__DESCRIPTION OF THE TASK__
It is required that the lines from the top of the listing through the line with "var use_col := false" be reproduced exactly, excluding pictures.

— start SOURCE EXCERPT —

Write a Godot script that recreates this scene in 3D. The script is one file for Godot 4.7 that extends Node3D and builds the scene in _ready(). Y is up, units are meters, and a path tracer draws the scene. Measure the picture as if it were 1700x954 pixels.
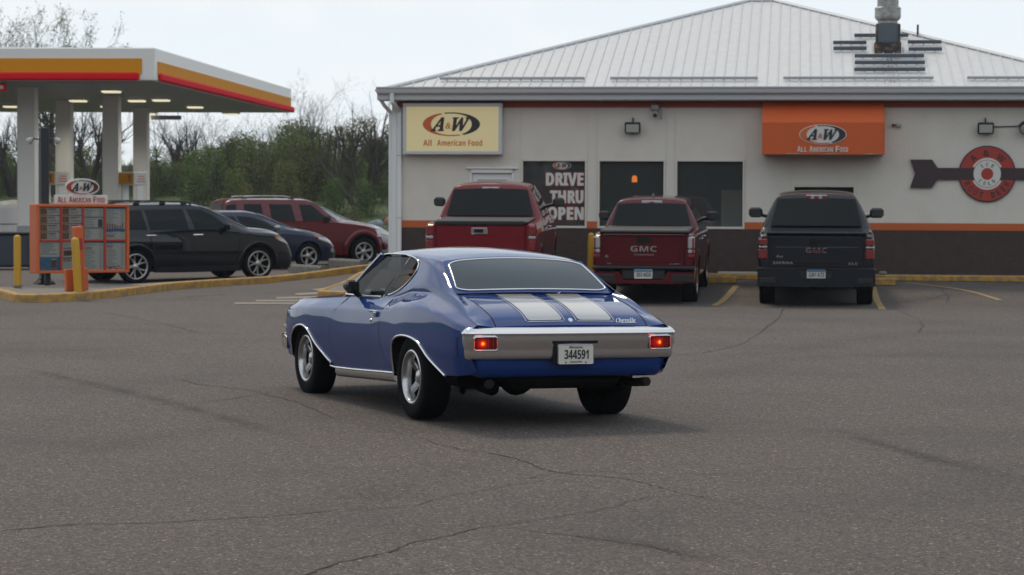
extends Node3D
# A car park in front of a restaurant: +x right, +y up, -z away from the camera; metres.

class MB:
	# collects triangles; winding follows the normals
	var v := PackedVector3Array()
	var n := PackedVector3Array()
	var uv := PackedVector2Array()
	var c := PackedColorArray()
	var col := Color.WHITE
	var use_col := false

	func t(a: Vector3, b: Vector3, d: Vector3, na: Vector3, nb: Vector3, nd: Vector3, ua := Vector2.ZERO, ub := Vector2.ZERO, ud := Vector2.ZERO) -> void:
		if (d - a).cross(b - a).dot(na + nb + nd) < 0.0:
			v.append(a); v.append(d); v.append(b)
			n.append(na); n.append(nd); n.append(nb)
			uv.append(ua); uv.append(ud); uv.append(ub)
		else:
			v.append(a); v.append(b); v.append(d)
			n.append(na); n.append(nb); n.append(nd)
			uv.append(ua); uv.append(ub); uv.append(ud)
		if use_col:
			c.append(col); c.append(col); c.append(col)

	func quad(a: Vector3, b: Vector3, d: Vector3, e: Vector3, nn: Vector3) -> void:
		t(a, b, d, nn, nn, nn, Vector2(0, 1), Vector2(1, 1), Vector2(1, 0))
		t(a, d, e, nn, nn, nn, Vector2(0, 1), Vector2(1, 0), Vector2(0, 0))

	func face(a: Vector3, b: Vector3, d: Vector3, e: Vector3, away: Vector3) -> void:
		# flat quad whose normal points away from a point
		var nn := (b - a).cross(d - a)
		if nn.length() < 1e-12: nn = (d - a).cross(e - a)
		nn = nn.normalized()
		if nn.dot((a + b + d + e) * 0.25 - away) < 0.0: nn = -nn
		quad(a, b, d, e, nn)

	func box(at: Vector3, size: Vector3, bev := 0.0, xf := Transform3D()) -> void:
		var h := size * 0.5
		bev = minf(bev, minf(h.x, minf(h.y, h.z)) * 0.95)
		var ax := [Vector3.RIGHT, Vector3.UP, Vector3.BACK]
		var k := [h.x, h.y, h.z]
		for a in 3:
			var b := (a + 1) % 3
			var d := (a + 2) % 3
			for s in [-1.0, 1.0]:
				var o: Vector3 = ax[a] * (k[a] * s)
				var p: Vector3 = ax[b] * (k[b] - bev)
				var q: Vector3 = ax[d] * (k[d] - bev)
				quad(xf * (at + o - p - q), xf * (at + o + p - q), xf * (at + o + p + q), xf * (at + o - p + q), (xf.basis * (ax[a] * s)).normalized())
		if bev <= 0.0: return
		for a in 3:
			var b := (a + 1) % 3
			var d := (a + 2) % 3
			for s in [-1.0, 1.0]:
				for r in [-1.0, 1.0]:
					var e: Vector3 = ax[d] * (k[d] - bev)
					var p1: Vector3 = ax[a] * (k[a] * s) + ax[b] * ((k[b] - bev) * r)
					var p2: Vector3 = ax[a] * ((k[a] - bev) * s) + ax[b] * (k[b] * r)
					quad(xf * (at + p1 - e), xf * (at + p1 + e), xf * (at + p2 + e), xf * (at + p2 - e), (xf.basis * (ax[a] * s + ax[b] * r)).normalized())
		for s in [-1.0, 1.0]:
			for r in [-1.0, 1.0]:
				for w in [-1.0, 1.0]:
					var g := Vector3(s, r, w)
					var nn := (xf.basis * g).normalized()
					t(xf * (at + Vector3(h.x, h.y - bev, h.z - bev) * g), xf * (at + Vector3(h.x - bev, h.y, h.z - bev) * g), xf * (at + Vector3(h.x - bev, h.y - bev, h.z) * g), nn, nn, nn)

	func grid(P: Array, away: Vector3, closed_u := false, closed_v := false, given := []) -> void:
		# smooth sheet over rows of points; normals point away from a point on the whole
		var R := P.size()
		var C: int = P[0].size()
		var N := []
		var sum := 0.0
		for i in R:
			var row := PackedVector3Array()
			for j in C:
				var i0 := i - 1
				var i1 := i + 1
				var j0 := j - 1
				var j1 := j + 1
				if closed_u:
					i0 = R - 2 if i0 < 0 else i0
					i1 = 1 if i1 >= R else i1
				else:
					i0 = maxi(i0, 0); i1 = mini(i1, R - 1)
				if closed_v:
					j0 = C - 2 if j0 < 0 else j0
					j1 = 1 if j1 >= C else j1
				else:
					j0 = maxi(j0, 0); j1 = mini(j1, C - 1)
				var du: Vector3 = P[i1][j] - P[i0][j]
				var dv: Vector3 = P[i][j1] - P[i][j0]
				var nn := du.cross(dv)
				if nn.length() < 1e-10:
					var ii := i1 if i1 != i else i0
					var jj := j1 if j1 != j else j0
					du = P[i1][jj] - P[i0][jj]
					dv = P[ii][j1] - P[ii][j0]
					nn = du.cross(dv)
				nn = nn.normalized()
				row.append(nn)
				sum += nn.dot((P[i][j] as Vector3) - away)
			N.append(row)
		var s := -1.0 if sum < 0.0 else 1.0
		if given.size():
			N = given
			s = 1.0
		for i in R - 1:
			for j in C - 1:
				var a: Vector3 = P[i][j]; var b: Vector3 = P[i + 1][j]; var d: Vector3 = P[i + 1][j + 1]; var e: Vector3 = P[i][j + 1]
				var ua := Vector2(float(j) / (C - 1), float(i) / (R - 1)); var ub := Vector2(float(j) / (C - 1), float(i + 1) / (R - 1))
				var ud := Vector2(float(j + 1) / (C - 1), float(i + 1) / (R - 1)); var ue := Vector2(float(j + 1) / (C - 1), float(i) / (R - 1))
				t(a, b, d, N[i][j] * s, N[i + 1][j] * s, N[i + 1][j + 1] * s, ua, ub, ud)
				t(a, d, e, N[i][j] * s, N[i + 1][j + 1] * s, N[i][j + 1] * s, ua, ud, ue)

	func prism(poly: PackedVector2Array, depth: float, xf := Transform3D(), bottom := true) -> void:
		# outline in x,y; front face at z = 0 facing +z, back at z = -depth
		var ix := Geometry2D.triangulate_polygon(poly)
		var nf := (xf.basis * Vector3.BACK).normalized()
		for i in range(0, ix.size(), 3):
			var a := poly[ix[i]]; var b := poly[ix[i + 1]]; var d := poly[ix[i + 2]]
			t(xf * Vector3(a.x, a.y, 0), xf * Vector3(b.x, b.y, 0), xf * Vector3(d.x, d.y, 0), nf, nf, nf, a, b, d)
			if bottom and depth > 0.0:
				t(xf * Vector3(a.x, a.y, -depth), xf * Vector3(b.x, b.y, -depth), xf * Vector3(d.x, d.y, -depth), -nf, -nf, -nf)
		if depth <= 0.0: return
		var cw := Geometry2D.is_polygon_clockwise(poly)
		for i in poly.size():
			var a := poly[i]; var b := poly[(i + 1) % poly.size()]
			var e := (b - a).normalized()
			var o := Vector3(e.y, -e.x, 0)
			# Godot counts clockwise with y down
			if not cw: o = -o
			o = _side(poly, a, b, o)
			var nn := (xf.basis * o).normalized()
			quad(xf * Vector3(a.x, a.y, 0), xf * Vector3(b.x, b.y, 0), xf * Vector3(b.x, b.y, -depth), xf * Vector3(a.x, a.y, -depth), nn)

	func _side(poly: PackedVector2Array, a: Vector2, b: Vector2, o: Vector3) -> Vector3:
		var m := (a + b) * 0.5 + Vector2(o.x, o.y) * 1e-4
		return -o if Geometry2D.is_point_in_polygon(m, poly) else o

	func tube(path: Array, radii: Variant, sides := 6, closed := false) -> void:
		var rows := []
		var up := Vector3.UP
		var m := path.size()
		for i in m:
			var d: Vector3
			if closed:
				d = path[(i + 1) % m] - path[(i - 1 + m) % m]
			else:
				d = path[mini(i + 1, m - 1)] - path[maxi(i - 1, 0)]
			d = d.normalized()
			if absf(d.dot(up)) > 0.95:
				up = Vector3.RIGHT if absf(d.x) < 0.9 else Vector3.BACK
			var a := d.cross(up).normalized()
			var b := a.cross(d).normalized()
			up = b
			var r: float = radii[i] if radii is Array else radii
			var row := PackedVector3Array()
			for k in sides + 1:
				var w := TAU * k / sides
				row.append(path[i] + (a * cos(w) + b * sin(w)) * r)
			rows.append(row)
		if closed: rows.append(rows[0])
		for i in rows.size() - 1:
			var c0: Vector3 = path[i % m]; var c1: Vector3 = path[(i + 1) % m]
			for k in sides:
				var a: Vector3 = rows[i][k]; var b: Vector3 = rows[i + 1][k]; var d: Vector3 = rows[i + 1][k + 1]; var e: Vector3 = rows[i][k + 1]
				t(a, b, d, (a - c0).normalized(), (b - c1).normalized(), (d - c1).normalized())
				t(a, d, e, (a - c0).normalized(), (d - c1).normalized(), (e - c0).normalized())
		if not closed:
			for q in [0, m - 1]:
				var nn: Vector3 = ((path[0] - path[1]) if q == 0 else (path[m - 1] - path[m - 2])).normalized()
				for k in range(1, sides - 1):
					t(rows[q][0], rows[q][k], rows[q][k + 1], nn, nn, nn)

	func lathe(prof: Array, xf := Transform3D(), segs := 24, smooth := false) -> void:
		# profile of (radius, height) round the y axis
		var m := prof.size()
		for i in m - 1:
			var p: Vector2 = prof[i]; var q: Vector2 = prof[i + 1]
			var e := (q - p).normalized()
			var o := Vector2(e.y, -e.x)
			var oa := o; var ob := o
			if smooth:
				if i > 0: oa = (o + _no(prof[i - 1], p)).normalized()
				if i < m - 2: ob = (o + _no(q, prof[i + 2])).normalized()
			for k in segs:
				var w0 := TAU * k / segs; var w1 := TAU * (k + 1) / segs
				var d0 := Vector3(cos(w0), 0, sin(w0)); var d1 := Vector3(cos(w1), 0, sin(w1))
				var a := d0 * p.x + Vector3.UP * p.y; var b := d1 * p.x + Vector3.UP * p.y
				var d := d1 * q.x + Vector3.UP * q.y; var f := d0 * q.x + Vector3.UP * q.y
				var na := (xf.basis * (d0 * oa.x + Vector3.UP * oa.y)).normalized(); var nb := (xf.basis * (d1 * oa.x + Vector3.UP * oa.y)).normalized()
				var nd := (xf.basis * (d1 * ob.x + Vector3.UP * ob.y)).normalized(); var nf := (xf.basis * (d0 * ob.x + Vector3.UP * ob.y)).normalized()
				if q.x > 1e-6: t(xf * a, xf * d, xf * f, na, nd, nf)
				if p.x > 1e-6: t(xf * a, xf * b, xf * d, na, nb, nd)

	func _no(p: Vector2, q: Vector2) -> Vector2:
		var e := (q - p).normalized()
		return Vector2(e.y, -e.x)

	func text(s: String, font: Font, xf: Transform3D, h: float, w := 0.0, shear := 0.0, depth := 0.004, align := 0) -> void:
		# lettering h tall (w wide if given), centred on xf's origin (align -1: starts there), facing +z
		var tm := TextMesh.new()
		tm.text = s
		tm.font = font
		tm.font_size = 64
		tm.pixel_size = 0.01
		tm.depth = 0.01
		tm.curve_step = 2.0
		var ar := tm.get_mesh_arrays()
		var vs: PackedVector3Array = ar[Mesh.ARRAY_VERTEX]
		var ns: PackedVector3Array = ar[Mesh.ARRAY_NORMAL]
		var ix: PackedInt32Array = ar[Mesh.ARRAY_INDEX]
		if vs.is_empty(): return
		var lo := vs[0]; var hi := vs[0]
		for p in vs:
			lo = lo.min(p); hi = hi.max(p)
		var sy := h / (hi.y - lo.y)
		var sx := sy if w <= 0.0 else w / (hi.x - lo.x)
		var mid := (lo + hi) * 0.5
		if align < 0: mid.x = lo.x
		var q := PackedVector3Array()
		for p in vs:
			var e := (p - mid) * Vector3(sx, sy, 1)
			q.append(xf * Vector3(e.x + e.y * shear, e.y, (p.z - lo.z) / maxf(hi.z - lo.z, 1e-6) * depth))
		for i in range(0, ix.size(), 3):
			t(q[ix[i]], q[ix[i + 1]], q[ix[i + 2]], (xf.basis * ns[ix[i]]).normalized(), (xf.basis * ns[ix[i + 1]]).normalized(), (xf.basis * ns[ix[i + 2]]).normalized())

	func mirror_x() -> MB:
		var o := MB.new()
		for i in range(0, v.size(), 3):
			for k in [0, 2, 1]:
				o.v.append(v[i + k] * Vector3(-1, 1, 1))
				o.n.append(n[i + k] * Vector3(-1, 1, 1))
				o.uv.append(uv[i + k])
		return o

	func add(o: MB, xf := Transform3D()) -> void:
		for i in o.v.size():
			v.append(xf * o.v[i]); n.append((xf.basis * o.n[i]).normalized()); uv.append(o.uv[i])

	func mesh() -> ArrayMesh:
		var ar := []
		ar.resize(Mesh.ARRAY_MAX)
		ar[Mesh.ARRAY_VERTEX] = v
		ar[Mesh.ARRAY_NORMAL] = n
		ar[Mesh.ARRAY_TEX_UV] = uv
		if use_col: ar[Mesh.ARRAY_COLOR] = c
		var m := ArrayMesh.new()
		m.add_surface_from_arrays(Mesh.PRIMITIVE_TRIANGLES, ar)
		return m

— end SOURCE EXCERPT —

__EXPECTED ANSWER__
Write a Godot script that recreates this scene in 3D. The script is one file for Godot 4.7 that extends Node3D and builds the scene in _ready(). Y is up, units are meters, and a path tracer draws the scene. Measure the picture as if it were 1700x954 pixels.
extends Node3D
# A car park in front of a restaurant: +x right, +y up, -z away from the camera; metres.

class MB:
	# collects triangles; winding follows the normals
	var v := PackedVector3Array()
	var n := PackedVector3Array()
	var uv := PackedVector2Array()
	var c := PackedColorArray()
	var col := Color.WHITE
	var use_col := false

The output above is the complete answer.